Work to be completed :: Can you transcribe the data exactly? Leave the pictures out.

--- START Data provided ---

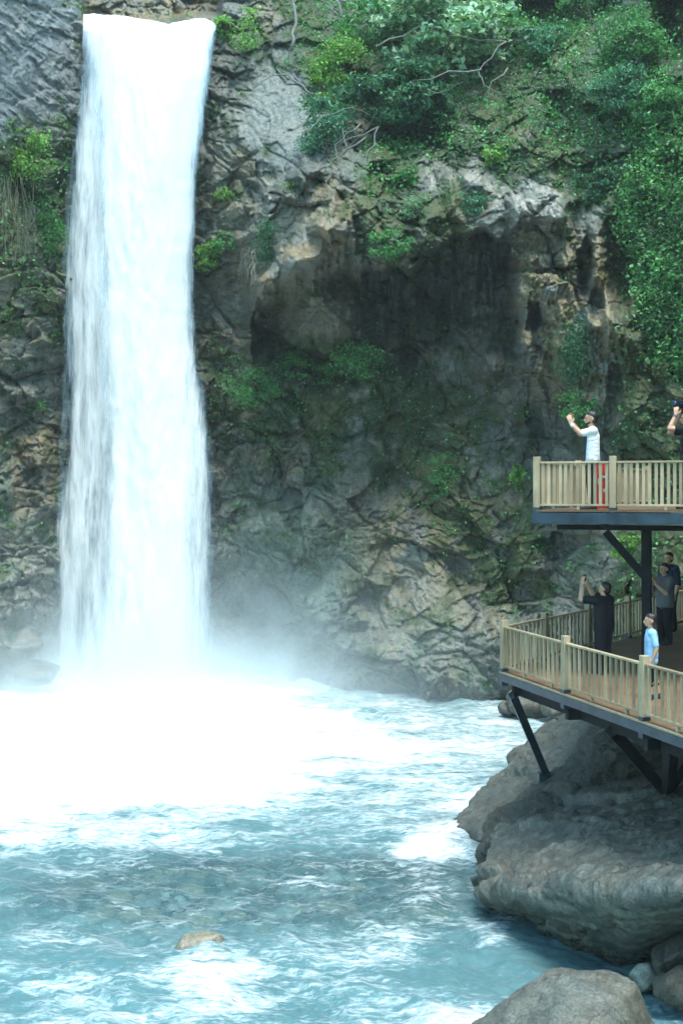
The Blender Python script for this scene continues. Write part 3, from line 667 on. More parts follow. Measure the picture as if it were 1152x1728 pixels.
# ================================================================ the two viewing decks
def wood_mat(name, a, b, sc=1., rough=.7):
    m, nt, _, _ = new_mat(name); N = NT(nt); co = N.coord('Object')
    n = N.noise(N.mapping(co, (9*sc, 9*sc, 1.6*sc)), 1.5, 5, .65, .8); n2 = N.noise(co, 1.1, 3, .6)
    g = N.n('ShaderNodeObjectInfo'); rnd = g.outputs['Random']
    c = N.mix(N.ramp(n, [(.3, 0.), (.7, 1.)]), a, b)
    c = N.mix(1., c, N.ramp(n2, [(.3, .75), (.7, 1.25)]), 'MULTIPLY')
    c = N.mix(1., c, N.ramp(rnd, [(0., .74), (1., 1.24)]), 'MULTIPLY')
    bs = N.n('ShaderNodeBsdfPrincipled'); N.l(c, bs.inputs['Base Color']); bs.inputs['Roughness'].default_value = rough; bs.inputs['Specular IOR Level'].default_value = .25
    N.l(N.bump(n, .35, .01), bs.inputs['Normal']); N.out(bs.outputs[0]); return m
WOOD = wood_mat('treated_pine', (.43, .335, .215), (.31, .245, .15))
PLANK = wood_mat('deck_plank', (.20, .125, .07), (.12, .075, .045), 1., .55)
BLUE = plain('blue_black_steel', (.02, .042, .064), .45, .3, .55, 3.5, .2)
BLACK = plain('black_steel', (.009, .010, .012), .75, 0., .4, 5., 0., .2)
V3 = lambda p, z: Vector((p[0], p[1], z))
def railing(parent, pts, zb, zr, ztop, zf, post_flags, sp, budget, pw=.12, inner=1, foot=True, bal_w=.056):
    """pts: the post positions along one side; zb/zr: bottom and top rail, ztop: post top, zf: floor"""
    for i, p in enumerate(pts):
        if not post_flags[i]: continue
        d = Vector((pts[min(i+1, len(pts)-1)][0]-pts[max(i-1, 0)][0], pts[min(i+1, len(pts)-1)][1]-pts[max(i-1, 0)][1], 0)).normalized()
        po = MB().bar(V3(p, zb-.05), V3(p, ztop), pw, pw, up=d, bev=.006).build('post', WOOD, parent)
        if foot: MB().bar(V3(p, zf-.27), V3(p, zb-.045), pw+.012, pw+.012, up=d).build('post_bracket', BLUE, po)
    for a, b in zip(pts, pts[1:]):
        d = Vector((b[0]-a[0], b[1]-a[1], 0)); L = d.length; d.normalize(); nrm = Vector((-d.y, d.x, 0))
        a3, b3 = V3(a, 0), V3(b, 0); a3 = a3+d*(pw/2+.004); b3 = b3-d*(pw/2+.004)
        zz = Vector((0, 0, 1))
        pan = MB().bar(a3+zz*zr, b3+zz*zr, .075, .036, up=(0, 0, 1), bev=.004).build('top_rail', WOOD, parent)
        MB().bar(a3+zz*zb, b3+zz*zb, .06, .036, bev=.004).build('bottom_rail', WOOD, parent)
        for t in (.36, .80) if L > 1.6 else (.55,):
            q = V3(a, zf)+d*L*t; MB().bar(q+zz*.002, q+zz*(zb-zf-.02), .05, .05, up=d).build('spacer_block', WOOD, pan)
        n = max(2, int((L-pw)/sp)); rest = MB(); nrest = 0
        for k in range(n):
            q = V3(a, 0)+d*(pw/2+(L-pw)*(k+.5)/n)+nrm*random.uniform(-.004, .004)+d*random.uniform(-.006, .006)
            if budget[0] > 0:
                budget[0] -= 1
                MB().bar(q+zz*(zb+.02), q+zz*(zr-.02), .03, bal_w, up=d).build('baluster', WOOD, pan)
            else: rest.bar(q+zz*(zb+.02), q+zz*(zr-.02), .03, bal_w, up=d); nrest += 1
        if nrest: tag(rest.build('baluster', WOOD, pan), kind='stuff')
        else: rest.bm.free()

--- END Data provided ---

Written response ::
The Blender Python script for this scene continues. Write part 3, from line 667 on. More parts follow. Measure the picture as if it were 1152x1728 pixels.
# ================================================================ the two viewing decks
def wood_mat(name, a, b, sc=1., rough=.7):
    m, nt, _, _ = new_mat(name); N = NT(nt); co = N.coord('Object')
    n = N.noise(N.mapping(co, (9*sc, 9*sc, 1.6*sc)), 1.5, 5, .65, .8); n2 = N.noise(co, 1.1, 3, .6)
    g = N.n('ShaderNodeObjectInfo'); rnd = g.outputs['Random']
    c = N.mix(N.ramp(n, [(.3, 0.), (.7, 1.)]), a, b)
    c = N.mix(1., c, N.ramp(n2, [(.3, .75), (.7, 1.25)]), 'MULTIPLY')
    c = N.mix(1., c, N.ramp(rnd, [(0., .74), (1., 1.24)]), 'MULTIPLY')
    bs = N.n('ShaderNodeBsdfPrincipled'); N.l(c, bs.inputs['Base Color']); bs.inputs['Roughness'].default_value = rough; bs.inputs['Specular IOR Level'].default_value = .25
    N.l(N.bump(n, .35, .01), bs.inputs['Normal']); N.out(bs.outputs[0]); return m
WOOD = wood_mat('treated_pine', (.43, .335, .215), (.31, .245, .15))
PLANK = wood_mat('deck_plank', (.20, .125, .07), (.12, .075, .045), 1., .55)
BLUE = plain('blue_black_steel', (.02, .042, .064), .45, .3, .55, 3.5, .2)
BLACK = plain('black_steel', (.009, .010, .012), .75, 0., .4, 5., 0., .2)
V3 = lambda p, z: Vector((p[0], p[1], z))
def railing(parent, pts, zb, zr, ztop, zf, post_flags, sp, budget, pw=.12, inner=1, foot=True, bal_w=.056):
    """pts: the post positions along one side; zb/zr: bottom and top rail, ztop: post top, zf: floor"""
    for i, p in enumerate(pts):
        if not post_flags[i]: continue
        d = Vector((pts[min(i+1, len(pts)-1)][0]-pts[max(i-1, 0)][0], pts[min(i+1, len(pts)-1)][1]-pts[max(i-1, 0)][1], 0)).normalized()
        po = MB().bar(V3(p, zb-.05), V3(p, ztop), pw, pw, up=d, bev=.006).build('post', WOOD, parent)
        if foot: MB().bar(V3(p, zf-.27), V3(p, zb-.045), pw+.012, pw+.012, up=d).build('post_bracket', BLUE, po)
    for a, b in zip(pts, pts[1:]):
        d = Vector((b[0]-a[0], b[1]-a[1], 0)); L = d.length; d.normalize(); nrm = Vector((-d.y, d.x, 0))
        a3, b3 = V3(a, 0), V3(b, 0); a3 = a3+d*(pw/2+.004); b3 = b3-d*(pw/2+.004)
        zz = Vector((0, 0, 1))
        pan = MB().bar(a3+zz*zr, b3+zz*zr, .075, .036, up=(0, 0, 1), bev=.004).build('top_rail', WOOD, parent)
        MB().bar(a3+zz*zb, b3+zz*zb, .06, .036, bev=.004).build('bottom_rail', WOOD, parent)
        for t in (.36, .80) if L > 1.6 else (.55,):
            q = V3(a, zf)+d*L*t; MB().bar(q+zz*.002, q+zz*(zb-zf-.02), .05, .05, up=d).build('spacer_block', WOOD, pan)
        n = max(2, int((L-pw)/sp)); rest = MB(); nrest = 0
        for k in range(n):
            q = V3(a, 0)+d*(pw/2+(L-pw)*(k+.5)/n)+nrm*random.uniform(-.004, .004)+d*random.uniform(-.006, .006)
            if budget[0] > 0:
                budget[0] -= 1
                MB().bar(q+zz*(zb+.02), q+zz*(zr-.02), .03, bal_w, up=d).build('baluster', WOOD, pan)
            else: rest.bar(q+zz*(zb+.02), q+zz*(zr-.02), .03, bal_w, up=d); nrest += 1
        if nrest: tag(rest.build('baluster', WOOD, pan), kind='stuff')
        else: rest.bm.free()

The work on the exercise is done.